GRAVSORG – VISIONS OF DEPRESSION (Nykta)
This is a really dull album. I mean that in a good way. Danes Gravsorg play an excruciatingly dreary form of depressive Black Metal that has the same effect on the senses as the darkest funeral doom. The mood is sombre and negative, from the cold, oppressive opening strains of the ‘Intro’ right through to the closing melancholic meanderings of ‘Preferred Exit Part II’. I genuinely felt like killing myself for the entire 36 minutes and, to be honest, I’m not sure if that’s a good thing or not.
For those who love music full of nothing but negative feeling, ‘Visions Of Depression’ is a masterpiece. But for older, more mature folk like myself, who are getting closer to the cold grave and starting to shit themselves and think that maybe we have something to live for after all, it could be too much. It could push you over the edge, upset your happy equilibrium and send you reaching for the nearest razor blade / box of pills / elevator / rope / machete / car keys / or whatever.
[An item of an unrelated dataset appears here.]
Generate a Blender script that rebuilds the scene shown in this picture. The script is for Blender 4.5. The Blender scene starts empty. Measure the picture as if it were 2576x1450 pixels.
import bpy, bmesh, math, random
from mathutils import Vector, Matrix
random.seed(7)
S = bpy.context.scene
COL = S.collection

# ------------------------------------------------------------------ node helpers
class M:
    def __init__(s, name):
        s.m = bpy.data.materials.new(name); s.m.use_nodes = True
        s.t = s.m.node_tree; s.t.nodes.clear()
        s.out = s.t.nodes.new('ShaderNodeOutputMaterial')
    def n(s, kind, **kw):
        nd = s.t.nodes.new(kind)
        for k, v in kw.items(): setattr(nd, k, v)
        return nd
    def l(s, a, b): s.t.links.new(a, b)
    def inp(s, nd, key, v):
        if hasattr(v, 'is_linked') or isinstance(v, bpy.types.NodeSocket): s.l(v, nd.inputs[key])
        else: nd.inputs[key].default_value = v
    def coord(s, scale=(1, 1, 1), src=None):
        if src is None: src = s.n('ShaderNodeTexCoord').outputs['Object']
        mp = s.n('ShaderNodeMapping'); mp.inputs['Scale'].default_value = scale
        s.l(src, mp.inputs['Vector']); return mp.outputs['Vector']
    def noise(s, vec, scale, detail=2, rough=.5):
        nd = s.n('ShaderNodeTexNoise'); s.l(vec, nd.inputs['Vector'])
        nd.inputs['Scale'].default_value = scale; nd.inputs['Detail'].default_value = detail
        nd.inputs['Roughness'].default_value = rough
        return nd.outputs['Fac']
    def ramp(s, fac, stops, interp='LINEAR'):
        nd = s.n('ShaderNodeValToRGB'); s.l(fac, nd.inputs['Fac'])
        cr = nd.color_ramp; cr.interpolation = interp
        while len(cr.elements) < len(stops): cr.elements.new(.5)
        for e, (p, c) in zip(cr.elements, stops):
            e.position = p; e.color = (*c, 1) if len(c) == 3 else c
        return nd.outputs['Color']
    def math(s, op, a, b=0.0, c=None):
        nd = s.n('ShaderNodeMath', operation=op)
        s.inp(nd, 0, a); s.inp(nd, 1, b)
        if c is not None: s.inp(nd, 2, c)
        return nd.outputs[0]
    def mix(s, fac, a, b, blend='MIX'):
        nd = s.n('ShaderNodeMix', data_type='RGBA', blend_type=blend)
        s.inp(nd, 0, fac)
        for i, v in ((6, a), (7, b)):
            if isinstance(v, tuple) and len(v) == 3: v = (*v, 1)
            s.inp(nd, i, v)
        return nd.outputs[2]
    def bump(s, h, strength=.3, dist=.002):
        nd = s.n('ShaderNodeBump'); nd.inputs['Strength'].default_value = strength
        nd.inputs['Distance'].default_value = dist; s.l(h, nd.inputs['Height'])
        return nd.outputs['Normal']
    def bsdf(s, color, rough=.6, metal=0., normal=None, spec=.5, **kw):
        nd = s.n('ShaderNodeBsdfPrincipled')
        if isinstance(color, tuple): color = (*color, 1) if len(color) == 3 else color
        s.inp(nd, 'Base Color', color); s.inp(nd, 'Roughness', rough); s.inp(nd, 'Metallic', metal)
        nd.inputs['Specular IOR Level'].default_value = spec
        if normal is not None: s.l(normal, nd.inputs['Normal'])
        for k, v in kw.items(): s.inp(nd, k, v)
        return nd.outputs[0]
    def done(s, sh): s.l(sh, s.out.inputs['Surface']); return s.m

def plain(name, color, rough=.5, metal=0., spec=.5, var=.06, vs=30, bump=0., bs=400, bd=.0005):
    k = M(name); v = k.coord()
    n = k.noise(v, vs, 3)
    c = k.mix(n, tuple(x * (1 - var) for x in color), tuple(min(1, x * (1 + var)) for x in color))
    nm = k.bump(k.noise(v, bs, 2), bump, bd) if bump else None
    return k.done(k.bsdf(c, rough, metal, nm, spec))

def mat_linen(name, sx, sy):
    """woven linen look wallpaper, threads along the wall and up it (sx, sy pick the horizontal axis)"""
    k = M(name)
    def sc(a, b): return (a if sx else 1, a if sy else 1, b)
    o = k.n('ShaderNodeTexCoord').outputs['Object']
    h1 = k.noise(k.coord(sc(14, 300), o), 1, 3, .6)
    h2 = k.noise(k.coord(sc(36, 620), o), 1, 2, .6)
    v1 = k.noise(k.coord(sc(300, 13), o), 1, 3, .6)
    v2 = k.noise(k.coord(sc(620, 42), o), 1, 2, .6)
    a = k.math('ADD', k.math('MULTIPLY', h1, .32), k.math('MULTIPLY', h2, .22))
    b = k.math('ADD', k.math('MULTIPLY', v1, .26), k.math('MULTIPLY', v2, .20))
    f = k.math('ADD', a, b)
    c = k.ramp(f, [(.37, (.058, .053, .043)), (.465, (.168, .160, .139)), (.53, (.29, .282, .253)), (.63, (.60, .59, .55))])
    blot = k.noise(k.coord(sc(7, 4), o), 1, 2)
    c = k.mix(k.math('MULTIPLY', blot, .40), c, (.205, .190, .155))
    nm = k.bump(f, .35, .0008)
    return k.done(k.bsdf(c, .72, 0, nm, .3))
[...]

Bleak, crestfallen and without any hope of salvation, these guys have created an album so suffocatingly depressive that it should come with a health warning or a shotgun. Yet, there is something beautiful and blissful about the whole thing. Even though I won’t listen to this a great deal in the future – and I certainly won’t subject my children to it – I’d still rate ‘Visions Of Depression’ as a bit of an unheralded classic.
Released back in 2009, this slow-paced, chilling exercise in morbid misery (like a darker but less enticing Hypothermia) is the fuzzy antidote to the naivety and dumb happiness of the FaceBook / iPhone / reality TV generation and should accumulate a significant bodycount by the time it disappears off the face of the planet. It is dull at times (deliberately) and the album just seems to dwindle away at the end, petering out without warning, but I’m sure that’s all in keeping with the artists’ disposition.